WHAT THE TASK ASKS:
Transcribe the listing that follows in full, omitting pictures.

DATA LINES:
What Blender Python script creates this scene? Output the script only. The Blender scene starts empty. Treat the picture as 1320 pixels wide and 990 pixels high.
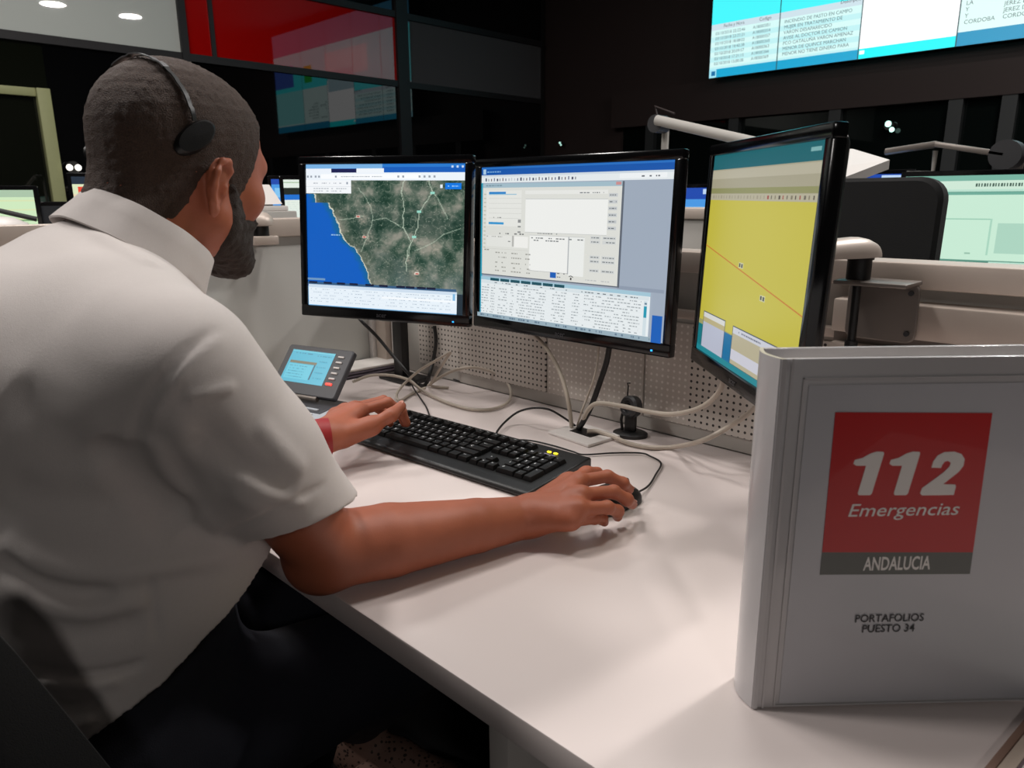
import bpy, bmesh, math, random
import numpy as np
from mathutils import Vector, Matrix, noise as mnoise
random.seed(7); np.random.seed(7)
scn = bpy.context.scene
COL = scn.collection
PI = math.pi
# ------------------------------------------------------------------ camera
FOC, CX, CY = 950., 660., 495.
PITCH, ROLL, TH, CAMZ = math.atan(240/950.), math.radians(0.4), math.radians(44.7), 1.187
CAM = np.array([0, 0, CAMZ])
_fh = np.array([-math.sin(TH), math.cos(TH), 0]); _r0 = np.array([math.cos(TH), math.sin(TH), 0]); _z = np.array([0, 0, 1.])
FW = _fh*math.cos(PITCH) - _z*math.sin(PITCH); _u0 = _fh*math.sin(PITCH) + _z*math.cos(PITCH)
RT = _r0*math.cos(ROLL) - _u0*math.sin(ROLL); UPV = _u0*math.cos(ROLL) + _r0*math.sin(ROLL)
def P(px, py, z=None, x=None, y=None, d=None):
    r = FW + RT*(px-CX)/FOC + UPV*(CY-py)/FOC
    if z is not None: t = (z-CAMZ)/r[2]
    elif x is not None: t = x/r[0]
    elif y is not None: t = y/r[1]
    else: t = d
    return CAM + r*t
cam = bpy.data.cameras.new('camera'); camo = bpy.data.objects.new('camera', cam); COL.objects.link(camo)
cam.sensor_width = 36; cam.lens = 36*FOC/1320; cam.clip_start = .02; cam.clip_end = 60
M = Matrix(((RT[0], UPV[0], -FW[0], 0), (RT[1], UPV[1], -FW[1], 0), (RT[2], UPV[2], -FW[2], CAMZ), (0, 0, 0, 1)))
camo.matrix_world = M
cam.dof.use_dof = True; cam.dof.focus_distance = 1.25; cam.dof.aperture_fstop = 11.0
scn.camera = camo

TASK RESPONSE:
What Blender Python script creates this scene? Output the script only. The Blender scene starts empty. Treat the picture as 1320 pixels wide and 990 pixels high.
import bpy, bmesh, math, random
import numpy as np
from mathutils import Vector, Matrix, noise as mnoise
random.seed(7); np.random.seed(7)
scn = bpy.context.scene
COL = scn.collection
PI = math.pi
# ------------------------------------------------------------------ camera
FOC, CX, CY = 950., 660., 495.
PITCH, ROLL, TH, CAMZ = math.atan(240/950.), math.radians(0.4), math.radians(44.7), 1.187
CAM = np.array([0, 0, CAMZ])
_fh = np.array([-math.sin(TH), math.cos(TH), 0]); _r0 = np.array([math.cos(TH), math.sin(TH), 0]); _z = np.array([0, 0, 1.])
FW = _fh*math.cos(PITCH) - _z*math.sin(PITCH); _u0 = _fh*math.sin(PITCH) + _z*math.cos(PITCH)
RT = _r0*math.cos(ROLL) - _u0*math.sin(ROLL); UPV = _u0*math.cos(ROLL) + _r0*math.sin(ROLL)
def P(px, py, z=None, x=None, y=None, d=None):
    r = FW + RT*(px-CX)/FOC + UPV*(CY-py)/FOC
    if z is not None: t = (z-CAMZ)/r[2]
    elif x is not None: t = x/r[0]
    elif y is not None: t = y/r[1]
    else: t = d
    return CAM + r*t
cam = bpy.data.cameras.new('camera'); camo = bpy.data.objects.new('camera', cam); COL.objects.link(camo)
cam.sensor_width = 36; cam.lens = 36*FOC/1320; cam.clip_start = .02; cam.clip_end = 60
M = Matrix(((RT[0], UPV[0], -FW[0], 0), (RT[1], UPV[1], -FW[1], 0), (RT[2], UPV[2], -FW[2], CAMZ), (0, 0, 0, 1)))
camo.matrix_world = M
cam.dof.use_dof = True; cam.dof.focus_distance = 1.25; cam.dof.aperture_fstop = 11.0
scn.camera = camo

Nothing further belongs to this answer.